Make an exact copy of the data below, leaving out every picture.

----

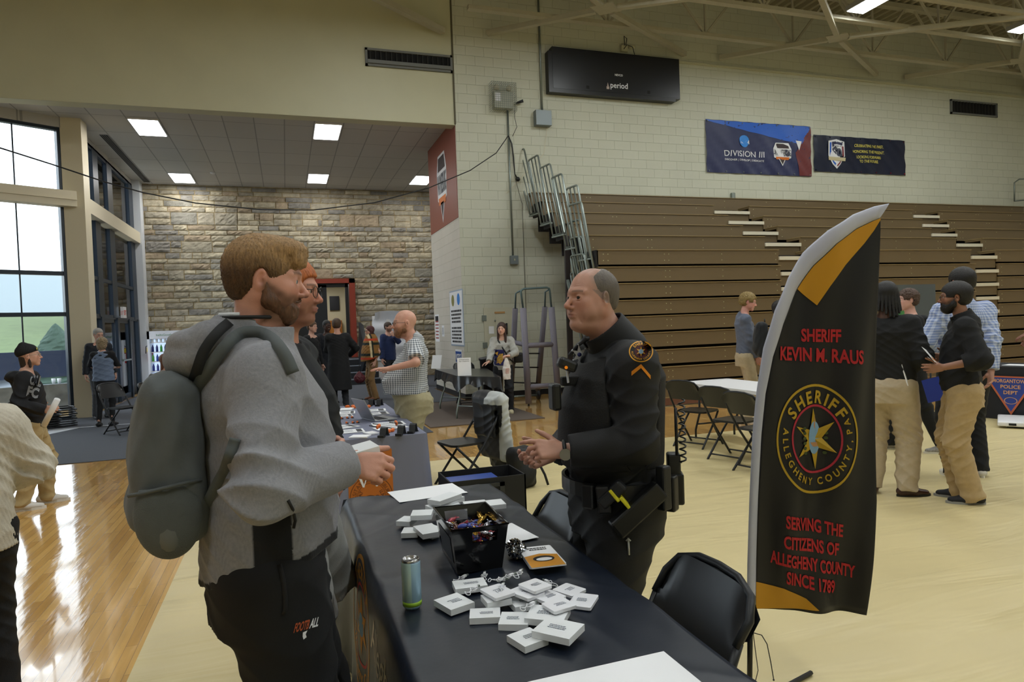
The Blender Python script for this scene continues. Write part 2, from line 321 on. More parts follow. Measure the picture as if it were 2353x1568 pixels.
# stone wall: individually shaped rubble courses in one wall mesh
def stone_wall(x0, x1, z0, z1, hole):
    V = []; Fc = []; Cc = []; z = z0; rr = random.Random(3)
    pal = [lin(h) for h in ('#A49C88', '#B4AA92', '#928E82', '#BDB39A', '#9C9482', '#8A867E', '#ABA390', '#A4947C')]
    mort = lin('#A08E68')
    def quadstone(a, b, c, d):
        if hole and b > hole[0] and a < hole[1] and d > hole[2] and c < hole[3]:
            if a < hole[0]-.12: quadstone(a, hole[0], c, d)
            if b > hole[1]+.12: quadstone(hole[1], b, c, d)
            if d > hole[3]+.06 and c < hole[3]: quadstone(max(a, hole[0]), min(b, hole[1]), hole[3], d)
            return
        rough = rr.random() < .75; dep = rr.uniform(.02, .06) if rough else .025
        col = rr.choice(pal); k = rr.uniform(.85, 1.12); col = tuple(q*k for q in col)
        nu = max(3, int((b-a)/.07)); nv = max(3, int((d-c)/.055)); o = len(V); g = .012
        for i in range(nu+1):
            for j in range(nv+1):
                u, v = i/nu, j/nv; edge = min(u, 1-u)*(b-a) < 1e-6 or min(v, 1-v)*(d-c) < 1e-6
                y = -dep*rr.uniform(.3, .75) if edge else -dep*rr.uniform(.6, 1.15)
                V.append((a+g+(b-a-2*g)*u+(0 if edge else rr.uniform(-.015, .015)), YS-.02+y, c+g+(d-c-2*g)*v)); Cc.append((*col, 1))
        for i in range(nu):
            for j in range(nv):
                p = o+i*(nv+1)+j; Fc.append((p, p+nv+1, p+nv+2, p+1))
    while z < z1-.02:
        big = rr.random() < .3; h = rr.uniform(.3, .42) if big else rr.uniform(.13, .21); h = min(h, z1-z)
        if z1-z-h < .08: h = z1-z
        x = x0
        while x < x1-.02:
            w_ = rr.uniform(.25, .85); w_ = min(w_, x1-x)
            if x1-x-w_ < .15: w_ = x1-x
            if h > .28 and rr.random() < .55:
                s = h*rr.uniform(.4, .6); q = x
                for lo, hi in ((z, z+s), (z+s, z+h)):
                    q = x
                    while q < x+w_-.01:
                        ww = min(rr.uniform(.3, .8), x+w_-q)
                        if x+w_-q-ww < .12: ww = x+w_-q
                        quadstone(q, q+ww, lo, hi); q += ww
            else: quadstone(x, x+w_, z, z+h)
            x += w_
        z += h
    me = bpy.data.meshes.new('wall_stone')
    o0 = len(V)
    hx = hole
    for a, b, c, d in ((x0, hx[0], z0, z1), (hx[1], x1, z0, z1), (hx[0], hx[1], hx[3], z1)):
        o = len(V); V.extend([(a, YS-.022, c), (b, YS-.022, c), (b, YS-.022, d), (a, YS-.022, d), (a, YS+.4, c), (b, YS+.4, c), (b, YS+.4, d), (a, YS+.4, d)]); Cc.extend([(*mort, 1)]*8)
        Fc.extend([(o, o+1, o+2, o+3), (o+5, o+4, o+7, o+6), (o, o+4, o+5, o+1), (o+3, o+2, o+6, o+7), (o, o+3, o+7, o+4), (o+1, o+5, o+6, o+2)])
    me.from_pydata(V, [], Fc); ca = me.color_attributes.new('Col', 'FLOAT_COLOR', 'POINT'); ca.data.foreach_set('color', np.array(Cc, dtype=np.float32).ravel())
    me.materials.append(M_STONE); o = link('wall_stone', me); o['kind'] = 'structure'
DX0, DX1, DZ0, DZ1 = .35, 1.98, .72, 3.1
stone_wall(-4.4, 9.0, 0, ZC+.1, (DX0, DX1, -1, DZ1))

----

*RESULT OF THE EXERCISE*.
The Blender Python script for this scene continues. Write part 2, from line 321 on. More parts follow. Measure the picture as if it were 2353x1568 pixels.
# stone wall: individually shaped rubble courses in one wall mesh
def stone_wall(x0, x1, z0, z1, hole):
    V = []; Fc = []; Cc = []; z = z0; rr = random.Random(3)
    pal = [lin(h) for h in ('#A49C88', '#B4AA92', '#928E82', '#BDB39A', '#9C9482', '#8A867E', '#ABA390', '#A4947C')]
    mort = lin('#A08E68')
    def quadstone(a, b, c, d):
        if hole and b > hole[0] and a < hole[1] and d > hole[2] and c < hole[3]:
            if a < hole[0]-.12: quadstone(a, hole[0], c, d)
            if b > hole[1]+.12: quadstone(hole[1], b, c, d)
            if d > hole[3]+.06 and c < hole[3]: quadstone(max(a, hole[0]), min(b, hole[1]), hole[3], d)
            return
        rough = rr.random() < .75; dep = rr.uniform(.02, .06) if rough else .025
        col = rr.choice(pal); k = rr.uniform(.85, 1.12); col = tuple(q*k for q in col)
        nu = max(3, int((b-a)/.07)); nv = max(3, int((d-c)/.055)); o = len(V); g = .012
        for i in range(nu+1):
            for j in range(nv+1):
                u, v = i/nu, j/nv; edge = min(u, 1-u)*(b-a) < 1e-6 or min(v, 1-v)*(d-c) < 1e-6
                y = -dep*rr.uniform(.3, .75) if edge else -dep*rr.uniform(.6, 1.15)
                V.append((a+g+(b-a-2*g)*u+(0 if edge else rr.uniform(-.015, .015)), YS-.02+y, c+g+(d-c-2*g)*v)); Cc.append((*col, 1))
        for i in range(nu):
            for j in range(nv):
                p = o+i*(nv+1)+j; Fc.append((p, p+nv+1, p+nv+2, p+1))
    while z < z1-.02:
        big = rr.random() < .3; h = rr.uniform(.3, .42) if big else rr.uniform(.13, .21); h = min(h, z1-z)
        if z1-z-h < .08: h = z1-z
        x = x0
        while x < x1-.02:
            w_ = rr.uniform(.25, .85); w_ = min(w_, x1-x)
            if x1-x-w_ < .15: w_ = x1-x
            if h > .28 and rr.random() < .55:
                s = h*rr.uniform(.4, .6); q = x
                for lo, hi in ((z, z+s), (z+s, z+h)):
                    q = x
                    while q < x+w_-.01:
                        ww = min(rr.uniform(.3, .8), x+w_-q)
                        if x+w_-q-ww < .12: ww = x+w_-q
                        quadstone(q, q+ww, lo, hi); q += ww
            else: quadstone(x, x+w_, z, z+h)
            x += w_
        z += h
    me = bpy.data.meshes.new('wall_stone')
    o0 = len(V)
    hx = hole
    for a, b, c, d in ((x0, hx[0], z0, z1), (hx[1], x1, z0, z1), (hx[0], hx[1], hx[3], z1)):
        o = len(V); V.extend([(a, YS-.022, c), (b, YS-.022, c), (b, YS-.022, d), (a, YS-.022, d), (a, YS+.4, c), (b, YS+.4, c), (b, YS+.4, d), (a, YS+.4, d)]); Cc.extend([(*mort, 1)]*8)
        Fc.extend([(o, o+1, o+2, o+3), (o+5, o+4, o+7, o+6), (o, o+4, o+5, o+1), (o+3, o+2, o+6, o+7), (o, o+3, o+7, o+4), (o+1, o+5, o+6, o+2)])
    me.from_pydata(V, [], Fc); ca = me.color_attributes.new('Col', 'FLOAT_COLOR', 'POINT'); ca.data.foreach_set('color', np.array(Cc, dtype=np.float32).ravel())
    me.materials.append(M_STONE); o = link('wall_stone', me); o['kind'] = 'structure'
DX0, DX1, DZ0, DZ1 = .35, 1.98, .72, 3.1
stone_wall(-4.4, 9.0, 0, ZC+.1, (DX0, DX1, -1, DZ1))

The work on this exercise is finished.